Geçen hafta ülkemiz akademisyen kıyımı açısından en dramatik günleri yaşadı ve bu kez bir çok insan solda ve/veya muhalif oldukları için üniversiteden (aslında mesleklerinden) atıldılar. Bunların arasında benim hayatlarına ve iyi insanlıklarına yakından tanıklık edebileceğim Prof. Dr. Özdemir Aktan ve Prof. Dr. Cem Kaptanoğlu gibi hekimler de var. Tek tek insanlar için bir şey söylemenin belki pek gereği yok ve aslında bütün bunlar Cem’in telefondaki sözleri ile “olacak daha kötü şeylerin habercisi” ama yine de ben en azından Cem Kaptanoğlu için içimde biriken bir kaç sözü paylaşmak istiyorum.
Cem Kaptanoğlu, Kaş Kalkan doğumludur. 1983’de İstanbul Üniversitesi İstanbul Tıp Fakültesi'nden mezun olmuş, 1991 yılından bu yana ise Eskişehir Osmangazi Üniversitesi Tıp Fakültesi’nde çalışmıştır. Ruhsal travma, Kültür-psikanaliz ve psikoterapi alanlarında çalışmaları olan Kaptanoğlu’nun hayatı 1976 kuşağının özelliklerini taşır. Zor zamanları atlattıktan sonra kendilerini mesleklerinde iyi olmanın yanı sıra toplumsal görevlere adayan, yaptıkları her işe “misyon” duygusu ile yaklaşan, para pul peşinde koşmayan, çocuklarını iyi yetiştirmeyi ve sade bir yaşam sürmeyi her şeyin önünde koyan, başta türban ve Kürt sorunu olmak üzere ülkemiz tarihin önemli sorunlarında “demokrat” bir tutum alan kuşağın yani. Ben onu daha çok Türk Tabipleri Birliği içindeki çalışmalardan tanıyorum ve ona kendimi kardeş/arkadaş duyguları ile bağlı sayarım.
Cem Kaptanoğlu, bugünlere bağlayarak söyleyecek olursak ülkemizde “Ortaklığa nasıl ulaşabiliriz” sorusunu kendisine dert edinmiş ve bu soruya sanırım tam olarak Hannah Arendt gibi cevap veren kişidir:
“...ve kavraması zor da olsa, ortaklığa yalnızca farklılıkları vurgulayarak, her şeyden önde tutarak ve sürekli çoğaltarak ulaşabiliriz.”
Yazılarına, konuşmalarına bakarsanız ortaklığı yekparelik olarak gören, bunu “TEK...” sloganıyla gözümüze sokanlara, işte bu kavraması zor olan şeyleri anlatır.

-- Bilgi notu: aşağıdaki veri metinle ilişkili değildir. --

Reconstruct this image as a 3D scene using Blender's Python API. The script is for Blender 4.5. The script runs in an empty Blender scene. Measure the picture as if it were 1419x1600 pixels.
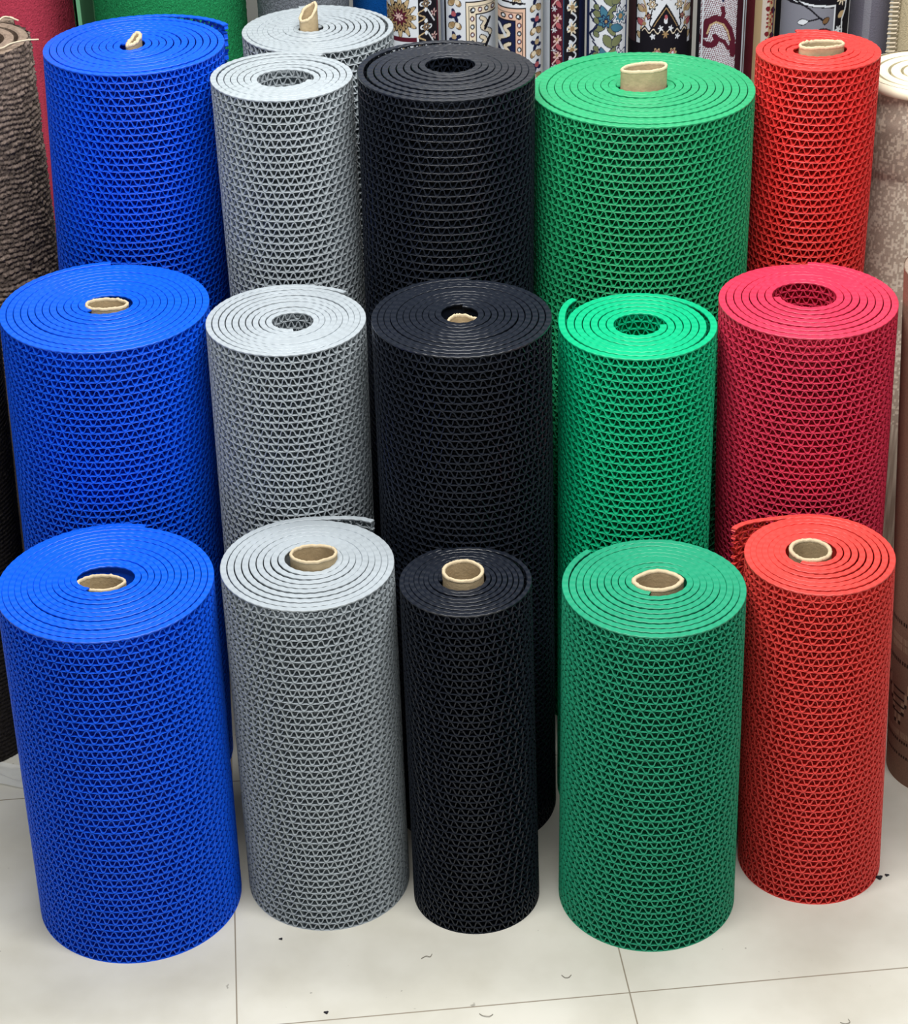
import bpy, math, random
import numpy as np
from mathutils import Matrix, Vector

random.seed(7); RNG = np.random.default_rng(7)
SC = bpy.context.scene
COL = SC.collection
PI = math.pi

# ------------------------------------------------------------------ camera
cam_d = bpy.data.cameras.new('camera'); cam = bpy.data.objects.new('camera', cam_d); COL.objects.link(cam)
cr = Vector((0.9997117707, -0.0123518245, -0.0205865946)); cu = Vector((0.0240078205, 0.5143434142, 0.8572482003)); cf = Vector((0, 0.8574953555, -0.5144917057))
cam.matrix_world = Matrix(((cr.x, cu.x, -cf.x, 0), (cr.y, cu.y, -cf.y, 0), (cr.z, cu.z, -cf.z, 2.317464), (0, 0, 0, 1)))
cam_d.sensor_fit = 'VERTICAL'; cam_d.sensor_height = 32.0
cam_d.lens = 3241.187 / 1600 * 32.0
cam_d.clip_start = 0.05; cam_d.clip_end = 60
SC.camera = cam

# ------------------------------------------------------------------ world, lamps, exposure
W = bpy.data.worlds.new('shop_light'); SC.world = W; W.use_nodes = True
W.node_tree.nodes['Background'].inputs[0].default_value = (0.93, 0.97, 1.0, 1)
W.node_tree.nodes['Background'].inputs[1].default_value = 0.14
def area(name, loc, sx, sy, energy, rot=(0, 0, 0), col=(1, 0.985, 0.96)):
    d = bpy.data.lights.new(name, 'AREA'); d.shape = 'RECTANGLE'; d.size = sx; d.size_y = sy; d.energy = energy; d.color = col
    o = bpy.data.objects.new(name, d); o.location = loc; o.rotation_euler = rot; COL.objects.link(o); return o
area('ceiling_lamp', (-0.55, 1.95, 3.1), 1.2, 0.3, 50)
area('ceiling_lamp', (0.70, 1.95, 3.1), 1.2, 0.3, 50)
area('ceiling_lamp', (0.1, 3.2, 3.1), 1.8, 0.3, 44)
area('added_front_fill', (0.2, -1.3, 1.7), 3.2, 1.6, 9, (math.radians(88), 0, 0), (0.92, 0.96, 1.0))  # added soft fill with no known source, brightens the sides of the rolls
SC.view_settings.view_transform = 'Standard'; SC.view_settings.look = 'None'
SC.view_settings.exposure = 0.0; SC.view_settings.gamma = 1.0; SC.view_settings.use_curve_mapping = False
SC.cycles.max_bounces = 8

# ------------------------------------------------------------------ helpers
def lin(r, g, b):
    f = lambda v: (v / 255 / 12.92) if v / 255 <= 0.04045 else ((v / 255 + 0.055) / 1.055) ** 2.4
    return (f(r), f(g), f(b), 1)
def material(name, rgb, rough=0.5, spec=0.5, var=0.0, vscale=40, bump=0.0, bscale=300, sheen=0.0):
    m = bpy.data.materials.new(name); m.use_nodes = True; nt = m.node_tree; b = nt.nodes['Principled BSDF']
    b.inputs['Base Color'].default_value = lin(*rgb); b.inputs['Roughness'].default_value = rough
    b.inputs['Specular IOR Level'].default_value = spec
    if sheen: b.inputs['Sheen Weight'].default_value = sheen
    tc = nt.nodes.new('ShaderNodeTexCoord')
    if var:
        n = nt.nodes.new('ShaderNodeTexNoise'); n.inputs['Scale'].default_value = vscale; n.inputs['Detail'].default_value = 4
        nt.links.new(tc.outputs['Object'], n.inputs['Vector'])
        r = nt.nodes.new('ShaderNodeMapRange'); r.inputs[1].default_value = 0.3; r.inputs[2].default_value = 0.7
        r.inputs[3].default_value = 1 - var; r.inputs[4].default_value = 1 + var; nt.links.new(n.outputs['Fac'], r.inputs[0])
        x = nt.nodes.new('ShaderNodeMix'); x.data_type = 'RGBA'; x.blend_type = 'MULTIPLY'; x.inputs[0].default_value = 1
        x.inputs[6].default_value = lin(*rgb); nt.links.new(r.outputs[0], x.inputs[7]); nt.links.new(x.outputs[2], b.inputs['Base Color'])
    if bump:
        n2 = nt.nodes.new('ShaderNodeTexNoise'); n2.inputs['Scale'].default_value = bscale; n2.inputs['Detail'].default_value = 3
        nt.links.new(tc.outputs['Object'], n2.inputs['Vector'])
        bp = nt.nodes.new('ShaderNodeBump'); bp.inputs['Strength'].default_value = bump; bp.inputs['Distance'].default_value = 0.003
        nt.links.new(n2.outputs['Fac'], bp.inputs['Height']); nt.links.new(bp.outputs[0], b.inputs['Normal'])
    return m
def attr_material(name, rough=0.85, bump=0.25, bscale=700):
    m = material(name, (255, 255, 255), rough, 0.15, bump=bump, bscale=bscale)
    a = m.node_tree.nodes.new('ShaderNodeVertexColor'); a.layer_name = 'pattern'
    m.node_tree.links.new(a.outputs['Color'], m.node_tree.nodes['Principled BSDF'].inputs['Base Color'])
    return m
class MB:
    """collects quad blocks and links them as one mesh object"""
    def __init__(s): s.v = []; s.f = []; s.n = 0; s.c = []
    def add(s, v, f, c=None):
        v = np.asarray(v, np.float32).reshape(-1, 3); s.v.append(v); s.f.append(np.asarray(f, np.int32).reshape(-1, 4) + s.n); s.n += len(v)
        if c is not None: s.c.append(np.asarray(c, np.float32).reshape(-1, 3))
    def grid(s, P, wrap_u=False, wrap_v=False, c=None):
        """P: (nu, nv, 3) grid of points; faces look towards d/du x d/dv"""
        nu, nv = P.shape[:2]; I = np.arange(nu * nv).reshape(nu, nv)
        if wrap_u: I = np.concatenate([I, I[:1]], 0)
        if wrap_v: I = np.concatenate([I, I[:, :1]], 1)
        s.add(P, np.stack([I[:-1, :-1], I[1:, :-1], I[1:, 1:], I[:-1, 1:]], -1), c)
    def build(s, name, mat, parent=None, smooth=False):
        V = np.concatenate(s.v); F = np.concatenate(s.f); me = bpy.data.meshes.new(name)
        me.vertices.add(len(V)); me.vertices.foreach_set('co', V.ravel())
        me.loops.add(F.size); me.loops.foreach_set('vertex_index', F.ravel())
        me.polygons.add(len(F)); me.polygons.foreach_set('loop_start', np.arange(0, F.size, 4, dtype=np.int32))
        me.polygons.foreach_set('use_smooth', np.full(len(F), smooth))
        if s.c:
            a = me.color_attributes.new('pattern', 'FLOAT_COLOR', 'POINT'); cc = np.ones((len(V), 4), np.float32); cc[:, :3] = np.concatenate(s.c)
            a.data.foreach_set('color', cc.ravel())
        me.update(); me.materials.append(mat)
        o = bpy.data.objects.new(name, me); COL.objects.link(o)
        if parent: o.parent = parent
        return o
def tag(o, label, cat, group=None):
    o['label'] = label; o['category'] = cat
    if group: o['group'] = group
    return o
def thing(name, loc, label, cat, group=None):
    o = bpy.data.objects.new(name, None); o.empty_display_size = 0.05; COL.objects.link(o); o.location = loc
    return tag(o, label, cat, group)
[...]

Mesela katıldığı bir televizyon programında “...gri zonun bir özgürlük alanı olduğunu, her türden otoriterizmin insanlara “siyah/beyaz” dayatmasında bulunarak, normal kavramını bozduklarını ve normali kendi belirledikleri 'ortalama' (dinsel, siyasi, ahlaki vs) olarak insanlara dayattıklarını, bunun için her türden manipülasyonlara başvurduklarını, bazen sonu 'öjeni' ye giden ağır sapmalarla toplumlara ağır bedeller ödettiklerini” anlatır.
Ya da şimdi milyonlarca yıl öncesinde kalan 2009’daki Mezopotamya Tıp Günleri’nde “...kişilerin ve toplumların bir benlik öykülerinin olduğunu, travmatik yaşantıların bu öykünün bütünlüğünü ve sürekliliğini bozduğunu, Anadolu’da yaşanan büyük felaketlerin bu tür travmalar kapsamında değerlendirilebileceğini, rehabilitasyonun 'eski itibarı iade etmek, onarmak' anlamına geldiğinden” söz eder.

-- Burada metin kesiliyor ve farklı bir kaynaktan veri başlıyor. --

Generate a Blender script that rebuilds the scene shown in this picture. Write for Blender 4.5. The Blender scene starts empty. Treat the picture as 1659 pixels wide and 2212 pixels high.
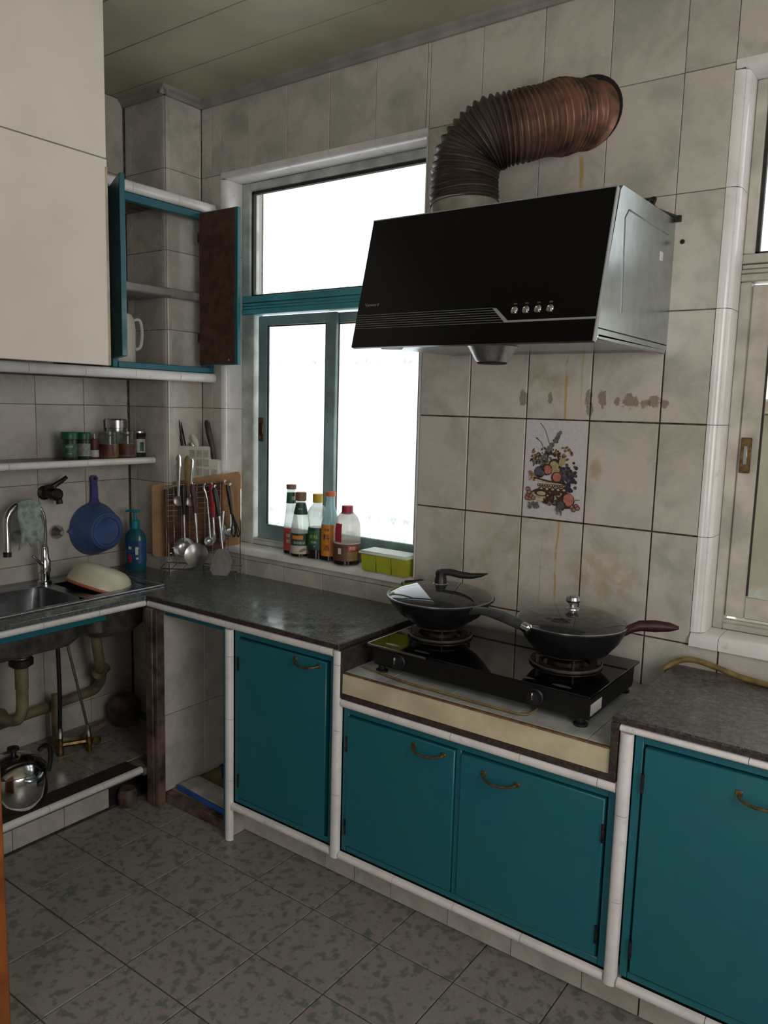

Ben ise onu, bu sözleri kadar 2001’deki ülkemizin o büyük kara lekesi, “ölüm oruçları”nı zorla besleyerek “çözme” operasyonları sırasında Ankara’daki mahkemede yaptığı savunma ile hatırlarım. Bizleri ölüm oruçlarında zorla beslemeye karşı çıktığımız için mahkumları “intihara teşvik” ile suçlayan savcıya önce uzun uzun bebeklerin beslenmesinden bahsetmiş “...bebekleri bile zorla beslemek mümkün değildir, mahkumları da nasıl zorla besleyeceksiniz” demiş ve hakimlere savcının suçlamasının saçmalığını idrak ettirmeyi başarmıştır.

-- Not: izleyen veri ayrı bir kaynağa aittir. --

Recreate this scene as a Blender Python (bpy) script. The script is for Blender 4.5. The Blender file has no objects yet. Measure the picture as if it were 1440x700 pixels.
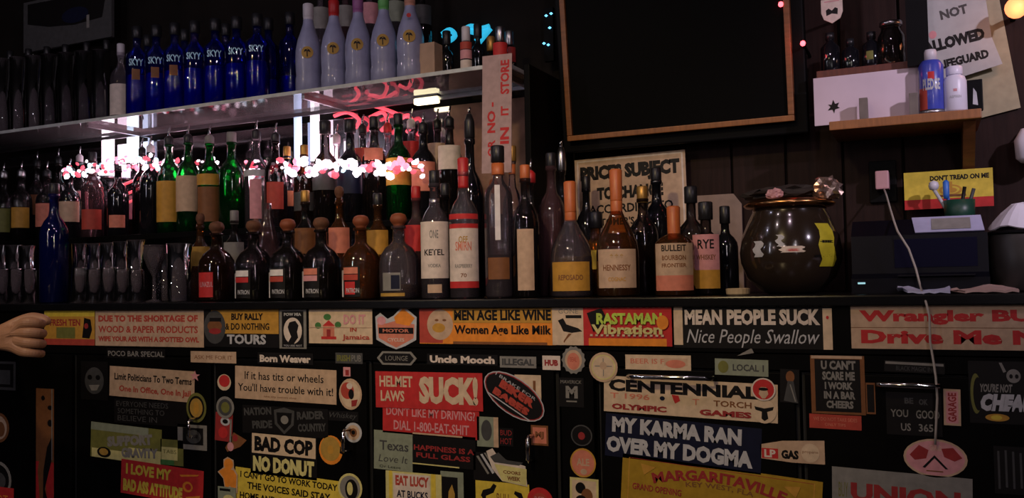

Cem Kaptanoğlu, Enis Batur’un Zonguldaklı hekim Arslan Ebiri’yi anlatırken sorduğu sorudaki kişilerdendir:
“...hem kendi hayatına, hem öteki hayatlara saygı, sevgi, özen, duyarlık, özveri ile yaklaşırken bir yaşama sanatı geliştiren, vandal maddi getiriler uğruna kişiliğini, kimliğini, haysiyetini gözden çıkarmayı aklından geçirmeyen bu insanların yerini kim dolduracak bugün, yarın?”
O yüzden de esas konu, Eskişehir’de öğrencileri, asistanları, hastaları, arkadaşları, eşi ve Boğaziçi Üniversitesi’nde Felsefe okuyan, şimdi uzaklardaki kızı ve hala duruyorsa belediyenin sağladığı küçük tarlası ile sade bir hayat sürdüren Cem Kaptanoğlu gibi insanların emeklerine el koymanın acımasızlığı ve uygarlık dışılığı kadar, bu insanların yerini kimin dolduracağıdır. Görünen o ki ülkemiz “sizin yaptığını ... yapmaz” boşluğuna artık ne yazacağımızı bilmediğimiz zor bir zamandan geçmektedir ve bütün bunların ülkemizdeki “ortaklığın” dağılmasına yol açabileceği hepimizin en büyük endişesidir.
Dileriz, Cem ve kamu kurumlarından düşünceleri yüzünden uzaklaştıran herkes işinin, gücünün, hayatının başına döner ve bu kötü zamanlar geride kalır.